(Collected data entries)

▼

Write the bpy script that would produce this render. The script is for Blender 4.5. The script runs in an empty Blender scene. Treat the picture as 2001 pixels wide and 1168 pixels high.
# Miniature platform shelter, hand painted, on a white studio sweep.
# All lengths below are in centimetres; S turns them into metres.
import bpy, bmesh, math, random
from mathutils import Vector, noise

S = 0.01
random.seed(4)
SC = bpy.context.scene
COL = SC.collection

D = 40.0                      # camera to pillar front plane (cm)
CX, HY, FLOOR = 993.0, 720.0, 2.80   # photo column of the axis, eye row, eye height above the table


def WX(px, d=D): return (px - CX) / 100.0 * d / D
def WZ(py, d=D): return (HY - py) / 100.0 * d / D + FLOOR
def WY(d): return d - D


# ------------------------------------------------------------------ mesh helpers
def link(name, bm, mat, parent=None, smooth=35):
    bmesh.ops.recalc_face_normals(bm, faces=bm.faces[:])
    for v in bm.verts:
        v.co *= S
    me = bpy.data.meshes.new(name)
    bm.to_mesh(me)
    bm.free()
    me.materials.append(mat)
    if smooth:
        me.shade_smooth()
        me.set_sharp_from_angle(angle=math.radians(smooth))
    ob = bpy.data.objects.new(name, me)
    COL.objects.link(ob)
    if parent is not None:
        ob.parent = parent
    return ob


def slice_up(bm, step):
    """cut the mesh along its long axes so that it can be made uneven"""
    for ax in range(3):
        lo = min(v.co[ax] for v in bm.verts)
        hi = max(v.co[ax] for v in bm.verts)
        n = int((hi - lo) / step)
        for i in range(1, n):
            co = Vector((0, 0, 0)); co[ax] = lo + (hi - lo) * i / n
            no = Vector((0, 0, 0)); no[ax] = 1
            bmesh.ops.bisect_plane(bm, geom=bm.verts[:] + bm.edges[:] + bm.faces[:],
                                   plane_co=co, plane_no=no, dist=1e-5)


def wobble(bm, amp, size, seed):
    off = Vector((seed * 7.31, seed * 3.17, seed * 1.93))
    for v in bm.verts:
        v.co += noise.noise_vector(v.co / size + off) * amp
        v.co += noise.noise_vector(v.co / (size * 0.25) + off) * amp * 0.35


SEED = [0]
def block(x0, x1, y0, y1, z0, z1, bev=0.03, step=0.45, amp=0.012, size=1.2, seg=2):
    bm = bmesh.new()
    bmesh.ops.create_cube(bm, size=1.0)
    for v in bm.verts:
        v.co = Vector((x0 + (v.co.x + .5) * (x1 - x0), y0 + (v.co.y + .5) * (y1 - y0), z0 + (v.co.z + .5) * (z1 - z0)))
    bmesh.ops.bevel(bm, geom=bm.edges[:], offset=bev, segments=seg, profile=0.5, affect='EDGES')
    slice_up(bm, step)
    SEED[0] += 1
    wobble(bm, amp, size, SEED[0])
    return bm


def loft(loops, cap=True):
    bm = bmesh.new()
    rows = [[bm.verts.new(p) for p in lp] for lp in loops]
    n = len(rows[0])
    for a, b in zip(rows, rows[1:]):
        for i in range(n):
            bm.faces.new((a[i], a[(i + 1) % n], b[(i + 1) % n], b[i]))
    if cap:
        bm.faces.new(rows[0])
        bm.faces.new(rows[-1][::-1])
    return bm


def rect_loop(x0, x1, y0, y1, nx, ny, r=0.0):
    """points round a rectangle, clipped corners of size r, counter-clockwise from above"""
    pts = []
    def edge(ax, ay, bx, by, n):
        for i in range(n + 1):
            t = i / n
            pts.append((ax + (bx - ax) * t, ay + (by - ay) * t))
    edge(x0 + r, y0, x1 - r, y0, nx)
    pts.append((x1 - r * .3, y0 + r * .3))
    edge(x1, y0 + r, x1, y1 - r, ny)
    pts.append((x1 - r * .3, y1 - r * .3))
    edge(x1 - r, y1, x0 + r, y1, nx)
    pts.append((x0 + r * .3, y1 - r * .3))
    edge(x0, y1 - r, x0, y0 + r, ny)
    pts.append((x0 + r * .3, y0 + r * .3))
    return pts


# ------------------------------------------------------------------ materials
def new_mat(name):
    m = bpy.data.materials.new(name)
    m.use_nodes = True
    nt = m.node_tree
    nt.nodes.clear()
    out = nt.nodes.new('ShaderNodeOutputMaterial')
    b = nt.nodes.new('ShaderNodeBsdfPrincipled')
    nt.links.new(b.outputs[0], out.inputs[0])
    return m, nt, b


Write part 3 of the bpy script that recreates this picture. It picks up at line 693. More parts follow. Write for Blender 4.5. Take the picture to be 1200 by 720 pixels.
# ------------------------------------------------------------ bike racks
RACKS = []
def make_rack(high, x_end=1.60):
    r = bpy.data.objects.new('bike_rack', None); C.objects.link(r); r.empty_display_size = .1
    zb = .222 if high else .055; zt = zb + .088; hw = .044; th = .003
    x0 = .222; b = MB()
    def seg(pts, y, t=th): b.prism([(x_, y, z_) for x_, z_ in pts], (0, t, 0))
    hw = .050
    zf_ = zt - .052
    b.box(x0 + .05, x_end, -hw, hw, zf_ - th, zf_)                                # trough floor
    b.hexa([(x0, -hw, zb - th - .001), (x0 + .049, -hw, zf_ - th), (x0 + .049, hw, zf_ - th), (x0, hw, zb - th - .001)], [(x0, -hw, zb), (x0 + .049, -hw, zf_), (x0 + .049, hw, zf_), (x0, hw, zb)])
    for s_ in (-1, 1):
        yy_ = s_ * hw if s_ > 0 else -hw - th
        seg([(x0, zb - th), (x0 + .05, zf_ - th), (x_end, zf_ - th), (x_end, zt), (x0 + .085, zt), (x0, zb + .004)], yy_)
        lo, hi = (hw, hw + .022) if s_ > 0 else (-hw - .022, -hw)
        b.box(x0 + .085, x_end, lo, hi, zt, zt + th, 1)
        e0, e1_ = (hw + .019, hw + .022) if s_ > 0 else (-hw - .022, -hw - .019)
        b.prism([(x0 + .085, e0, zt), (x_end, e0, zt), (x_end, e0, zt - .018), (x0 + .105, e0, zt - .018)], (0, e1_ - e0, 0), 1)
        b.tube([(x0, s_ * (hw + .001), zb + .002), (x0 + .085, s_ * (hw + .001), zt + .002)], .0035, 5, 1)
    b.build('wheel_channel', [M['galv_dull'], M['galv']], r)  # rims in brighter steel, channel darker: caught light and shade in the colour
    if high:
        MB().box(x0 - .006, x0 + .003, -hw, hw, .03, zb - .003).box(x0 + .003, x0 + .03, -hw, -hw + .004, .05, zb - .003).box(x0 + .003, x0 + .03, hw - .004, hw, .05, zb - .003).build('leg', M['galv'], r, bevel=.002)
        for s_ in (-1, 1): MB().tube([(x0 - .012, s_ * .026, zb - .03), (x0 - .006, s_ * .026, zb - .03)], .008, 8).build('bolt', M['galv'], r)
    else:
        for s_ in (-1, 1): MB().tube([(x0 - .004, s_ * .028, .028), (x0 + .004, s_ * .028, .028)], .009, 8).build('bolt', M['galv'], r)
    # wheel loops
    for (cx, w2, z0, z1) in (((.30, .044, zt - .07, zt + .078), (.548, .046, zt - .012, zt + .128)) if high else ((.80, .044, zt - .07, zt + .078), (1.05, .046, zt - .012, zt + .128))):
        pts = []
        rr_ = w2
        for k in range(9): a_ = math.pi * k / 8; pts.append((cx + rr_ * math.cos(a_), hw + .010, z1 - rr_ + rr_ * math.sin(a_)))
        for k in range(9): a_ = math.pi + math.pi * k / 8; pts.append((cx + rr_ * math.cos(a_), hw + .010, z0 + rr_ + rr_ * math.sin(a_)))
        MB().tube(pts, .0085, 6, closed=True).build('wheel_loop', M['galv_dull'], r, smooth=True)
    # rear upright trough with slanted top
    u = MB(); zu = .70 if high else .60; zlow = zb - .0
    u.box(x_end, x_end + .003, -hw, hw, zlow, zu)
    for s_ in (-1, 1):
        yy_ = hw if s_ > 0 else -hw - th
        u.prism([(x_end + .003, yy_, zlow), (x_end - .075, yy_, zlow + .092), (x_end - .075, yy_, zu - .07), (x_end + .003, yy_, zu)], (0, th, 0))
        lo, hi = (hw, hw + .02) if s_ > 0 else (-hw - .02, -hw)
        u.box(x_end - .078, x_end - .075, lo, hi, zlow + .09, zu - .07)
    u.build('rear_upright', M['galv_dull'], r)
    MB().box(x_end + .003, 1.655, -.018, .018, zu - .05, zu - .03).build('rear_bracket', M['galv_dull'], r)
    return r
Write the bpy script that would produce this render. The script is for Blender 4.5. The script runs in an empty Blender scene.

▲

• [Prompt]: Copy every line of the records above, starting with the first, up to and including the line containing "def WY(d): return d - D".

• [Written solution]:
Write the bpy script that would produce this render. The script is for Blender 4.5. The script runs in an empty Blender scene. Treat the picture as 2001 pixels wide and 1168 pixels high.
# Miniature platform shelter, hand painted, on a white studio sweep.
# All lengths below are in centimetres; S turns them into metres.
import bpy, bmesh, math, random
from mathutils import Vector, noise

S = 0.01
random.seed(4)
SC = bpy.context.scene
COL = SC.collection

D = 40.0                      # camera to pillar front plane (cm)
CX, HY, FLOOR = 993.0, 720.0, 2.80   # photo column of the axis, eye row, eye height above the table


def WX(px, d=D): return (px - CX) / 100.0 * d / D
def WZ(py, d=D): return (HY - py) / 100.0 * d / D + FLOOR
def WY(d): return d - D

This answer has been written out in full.